I couldn't find an answer to this but I did find a proof that this question is incorrect:
We have $3n – 4$ = prime, so, n cannot be of the form $2q$, $4q$, $8q$, because then I'd be able to factorise it
Similarly, $4n – 5$ = prime, so n is not of the form $5q$
And, $5n – 3$ = prime, so n is not of the form $3q$, $6q$, $9q$
Which means, $n$ is certainly an odd prime.
If we look at $5n – 3$, $5$ and $n$ are both odd, so their product is odd
$3$, when subtracted from an odd number, would always give an even number, which creates a contradiction.
So who's wrong, me or the problem? If I'm wrong, do tell me why and also the solution to the problem, thanks
Best Answer
Notice that the sum of the three primes is $$(3n-4)+(4n-5)+(5n-3)=12(n-1)$$ which is clearly even. Therefore, not all of the primes are odd.
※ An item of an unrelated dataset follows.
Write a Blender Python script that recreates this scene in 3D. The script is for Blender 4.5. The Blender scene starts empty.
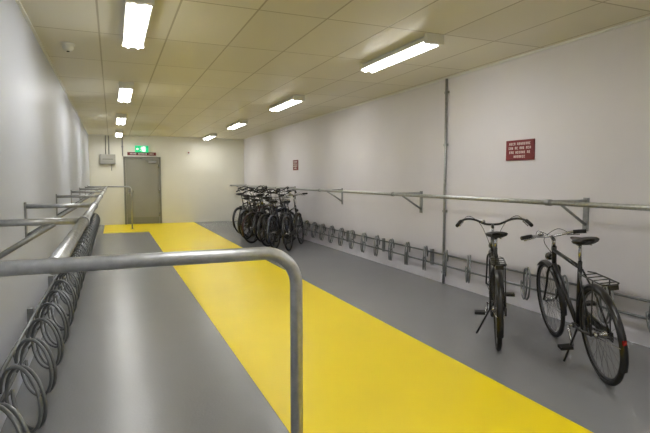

It follows that one of them has to be equal to the only even prime, $2$.
Since $n\in\mathbb{N}$, either $3n-4=2$ or $5n-3=2$, implying that either $n=2$ or $n=1$.
$n=1$ is rejected since in this case, $3n-4<0$. $n=2$ gives $2, 3, 7$ as our primes. Therefore, $n=2$ is the only solution to the problem.